8Zo verhardt uw harten niet, gelijk het geschied is in de verbittering, ten dage der verzoeking, in de woestijn;
 verhardt uw harten niet, De mensen worden gezegd hun harten te verharden, wanneer zij de stem des Heeren niet ter harte nemen, of tot hun harten laten ingaan, om die te geloven en te gehoorzamen.
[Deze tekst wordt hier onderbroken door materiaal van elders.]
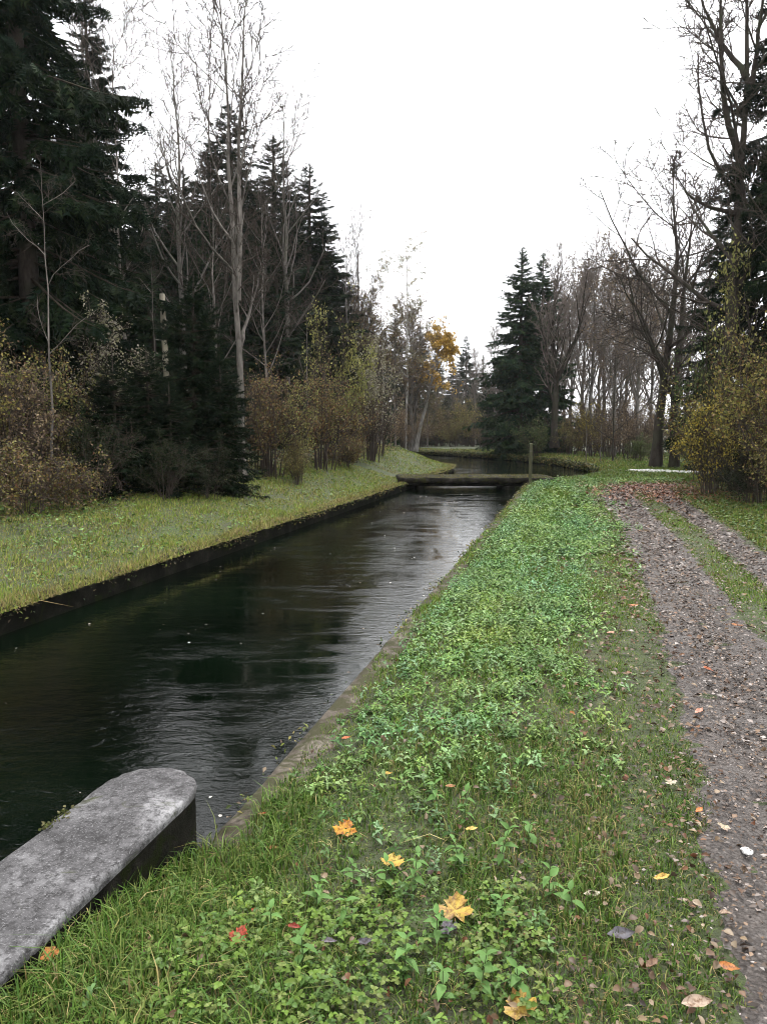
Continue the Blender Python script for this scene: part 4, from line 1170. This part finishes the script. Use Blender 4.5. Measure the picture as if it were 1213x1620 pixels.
def side_grass():
    rg = np.random.default_rng(102)
    # right verge beyond the ruts and the lawn past the end of the track
    mb, hb = MB(), MB()
    for (ya, yb, dens, hw) in [(9, 14, 1300, .014), (14, 22, 900, .019), (22, 34, 430, .028), (34, 60, 90, .055)]:
        n = int(dens * (yb - ya) * (.5 * yb + 4)); x = rg.uniform(3, .5 * yb + 5, n) if ya < 30 else rg.uniform(2, .5 * yb + 5, n); y = rg.uniform(ya, yb, n)
        t = x - path_left_x(y)
        ok = in_view(x, y) & ~inside(x, y, CANAL) & ((t > 1.75) | (y > 23)) & (pdist(x, y, RIGHT) > .2) & ~((y > 26) & (pdist(x, y, np.array([(10.4, 31.0), (11.2, 29.6), (13.5, 28.2), (18, 27.4), (26, 27)])) < 1.15))
        ok &= (pdist(x, y, LEFT) > pdist(x, y, RIGHT))
        x, y = x[ok], y[ok]; n = len(x); P = np.stack([x, y, ground_z(x, y) - .01], 1)
        blades(mb, rg, P, rg.uniform(.04, .12, n) * (1 + .4 * np.clip(noise2(x, y, 1.0, 3), -1, 1)), rg.uniform(.7, 1.4, n) * hw, PAL_GRASS + PAL_DRY, .7, False)
        k = rg.random(n) < .10
        l = rg.uniform(.04, .07, k.sum()) * (1 + ya / 50)
        leaf2(hb, rg, P[k] + np.array([0, 0, .06]) * rg.uniform(.5, 1.6, (k.sum(), 1)), l, l * .6, [(.06, .11, .03), (.09, .14, .04), (.05, .08, .025), (.10, .13, .05)], .6)
    tag(mb.build("verge_grass", M['grass']), "grass beyond the wheel ruts and around the end of the track", "grass", kind="stuff")
    tag(hb.build("verge_herbs", M['herb']), "low leafy herbs on the verge below the right-hand bushes", "ground cover", kind="stuff")
    # left bank
    mb, hb = MB(), MB()
    for (ya, yb, dens, hw) in [(5, 10, 2600, .011), (10, 16, 1900, .014), (16, 26, 1100, .020), (26, 46, 480, .030)]:
        n = int(dens * (yb - ya) * 3.9); s = rg.uniform(ya, yb, n); o = rg.uniform(-.05, 4.0, n)
        if yb > 30:
            p = densify(LEFT[LEFT[:, 1] > 25], .2); p = p[p[:, 1] < 50]; T = nrm(np.gradient(p, axis=0))
            i = rg.integers(0, len(p), n); x = p[i, 0] - T[i, 1] * o + rg.normal(0, .1, n); y = p[i, 1] + T[i, 0] * o + rg.normal(0, .1, n)
        else:
            y = s + o * .24; x = -3.62 + SL * (s - 7.1) - o * .97
        ok = in_view(x, y, .15) & ((~inside(x, y, CANAL)) | (pdist(x, y, LEFT) < .05)) & (pdist(x, y, LEFT) < pdist(x, y, RIGHT))
        x, y, o = x[ok], y[ok], o[ok]; n = len(x)
        P = np.stack([x, y, ground_z(x, y) - .01], 1)
        edge = o < .30
        pal_dry = rg.random(n) < np.where(edge, .75, .28 + .25 * (noise2(x, y, .9, 6) > .2))
        h = rg.uniform(.03, .075, n) * (1 + .35 * np.clip(noise2(x, y, 1.4, 2), -1, 1) + .45 * np.clip(noise2(x, y, 4.5, 3), -.6, 1))
        blades(mb, rg, P[~pal_dry], h[~pal_dry], rg.uniform(.7, 1.4, (~pal_dry).sum()) * hw, PAL_MOWN, .6, False)
        blades(mb, rg, P[pal_dry], h[pal_dry], rg.uniform(.7, 1.4, pal_dry.sum()) * hw, PAL_DRY + PAL_MOWN[3:], .9, False)
        k = rg.random(n) < .15 * np.clip(.16 + .25 * noise2(x, y, 1.1, 7), .03, .5) * (o > .3)
        l = rg.uniform(.035, .07, k.sum()) * (1 + ya / 60)
        leaf2(hb, rg, P[k] + np.array([0, 0, .05]) * rg.uniform(.5, 1.8, (k.sum(), 1)), l, l * .6, [(.10, .17, .045), (.13, .20, .055), (.08, .14, .035)], .6)
    p = densify(LEFT[LEFT[:, 1] > 3], .1); p = p[p[:, 1] < 46]; T = nrm(np.gradient(p, axis=0))
    n = 34000; i = rg.integers(0, len(p), n); o = rg.uniform(-.03, .34, n)
    x, y = p[i, 0] - T[i, 1] * o + rg.normal(0, .02, n), p[i, 1] + T[i, 0] * o + rg.normal(0, .05, n)
    tuft = np.clip(.55 + .9 * noise2(x, y, 3.3, 5) + .5 * noise2(x, y, 11, 2), .12, 2)
    blades(mb, rg, np.stack([x, y, np.full(n, -.07)], 1), rg.uniform(.03, .10, n) * tuft, rg.uniform(.7, 1.4, n) * (.008 + .0007 * y), PAL_DRY + PAL_STRAW + PAL_MOWN[3:], 1.5, False)
    tag(mb.build("bank_grass", M['grass']), "mown grass strip between the canal and the wooded hedge", "grass", kind="stuff")
    tag(hb.build("bank_herbs", M['herb']), "low broad-leaved weeds scattered over the grass strip of the wooded bank", "ground cover", kind="stuff")
side_grass()

def far_bank_growth():
    rg = np.random.default_rng(103); mb = MB()
    p = densify(RIGHT[(RIGHT[:, 1] > 31)], .1); p = p[p[:, 1] < 66]
    n = 10000; i = rg.integers(0, len(p), n)
    T = nrm(np.gradient(p, axis=0)); Nn = np.stack([T[:, 1], -T[:, 0]], 1)
    o = rg.uniform(-.06, .02, n); z = -.24 + .34 * rg.random(n) ** .8
    P = np.stack([p[i, 0] + Nn[i, 0] * o, p[i, 1] + Nn[i, 1] * o, z], 1)
    l = rg.uniform(.06, .13, n)
    herb_leaves(mb, rg, P, l, l * .6, GREEN + DARKG + OLIVE, .9)
    n = 9000; i = rg.integers(0, len(p), n); o = rg.uniform(0, 1.6, n)
    x, y = p[i, 0] + Nn[i, 0] * o, p[i, 1] + Nn[i, 1] * o
    blades(mb, rg, np.stack([x, y, ground_z(x, y)], 1), rg.uniform(.05, .14, n), rg.uniform(.03, .06, n), PAL_MOWN + PAL_DRY, .6, False)
    tag(mb.build("bank_foliage", M['grass']), "weeds and grass hanging over the far canal edge at the bend", "ground cover", kind="stuff")
far_bank_growth()

def wall_fringe():
    rg = np.random.default_rng(107); mb = MB()
    for pl, sd, ya, yb, n in ((LEFT, -1, 4, 36, 9000), (RIGHT, 1, 3.2, 26, 2200)):
        p = densify(pl, .05); p = p[(p[:, 1] > ya) & (p[:, 1] < yb)]; T = nrm(np.gradient(p, axis=0))
        i = rg.integers(0, len(p), n); cl = noise2(p[i, 0], p[i, 1], 2.6, 4) + .5 * noise2(p[i, 0], p[i, 1], 9, 8)
        i = i[cl > rg.uniform(-.6, .9, n)]; n = len(i)
        o = rg.uniform(-.05, .06, n); z = np.where(o < .0, -.06 - np.abs(rg.normal(0, .06, n)), -.05)
        P = np.stack([p[i, 0] + T[i, 1] * o * sd, p[i, 1] - T[i, 0] * o * sd, np.maximum(z, -.24)], 1)
        l = rg.uniform(.015, .04, n) * (1 + P[:, 1] / 30)
        leaf2(mb, rg, P, l, l * .5, DARKG + GREEN + PAL_DRY + BROWN, .9)
    tag(mb.build("edge_moss", M['leaf']), "moss, grass tips and dead leaves hanging over the canal edges", "moss", kind="stuff")
    mb = MB(); n = 170
    p = densify(RIGHT, .05); p = p[(p[:, 1] > 3) & (p[:, 1] < 24)]; i = rg.integers(0, len(p), n)
    o = np.where(rg.random(n) < .4, np.abs(rg.normal(0, .15, n)) + .03, rg.uniform(.1, 3.6, n))
    x = p[i, 0] - o; y = p[i, 1]; l = rg.uniform(.008, .03, n) * (1 + y / 14)
    herb_leaves(mb, rg, np.stack([x, y, np.full(n, WATER_Z + .003)], 1), l, l * .7, [(.30, .28, .24), (.16, .11, .06), (.4, .38, .34), (.10, .08, .05)], .05, .05)
    tag(mb.build("floating_debris", M['litter']), "tiny leaf bits and foam flecks drifting on the canal", "debris", kind="stuff")
wall_fringe()

def undergrowth():
    """leaf litter and weeds on the wood floor and along the hedge foot"""
    rg = np.random.default_rng(104); mb = MB()
    n = 15000; s = rg.uniform(6, 36, n); o = rg.uniform(2.5, 5.2, n)
    y = s + o * .24; x = -3.62 + SL * (s - 7.1) - o * .97
    P = np.stack([x, y, ground_z(x, y) + np.abs(rg.normal(0, .12, n)) * sstep(2.4, 3.2, o)], 1)
    l = rg.uniform(.05, .10, n)
    herb_leaves(mb, rg, P, l, l * .6, BROWN + OLIVE + DARKG + GREEN, .8)
    tag(mb.build("undergrowth", M['leaf']), "low weeds and dead leaves along the foot of the wooded hedge", "undergrowth", kind="stuff")
undergrowth()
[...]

Zie Zec 7:11, enz.
,
 in de verbittering, Dat is, in den tijd der verbittering, toen de Israëlieten God door hun wederspannigheid vertoornden of verbitterden, hetwelk meermalen in de woestijn is geschied in den tijd van veertig jaren, maar inzonderheid Exo 17:7; Num 20:13.
,
 ten dage der verzoeking, Dat is, ten tijde der verzoeking, toen zij mij in de woestijn verzochten. En de apostel stelt hun dit voorbeeld voor, omdat zij altijd op hun voorouders roemden.
9Alwaar Mij uw vaders verzocht hebben; zij hebben Mij beproefd, en hebben Mijn werken gezien, veertig jaren lang.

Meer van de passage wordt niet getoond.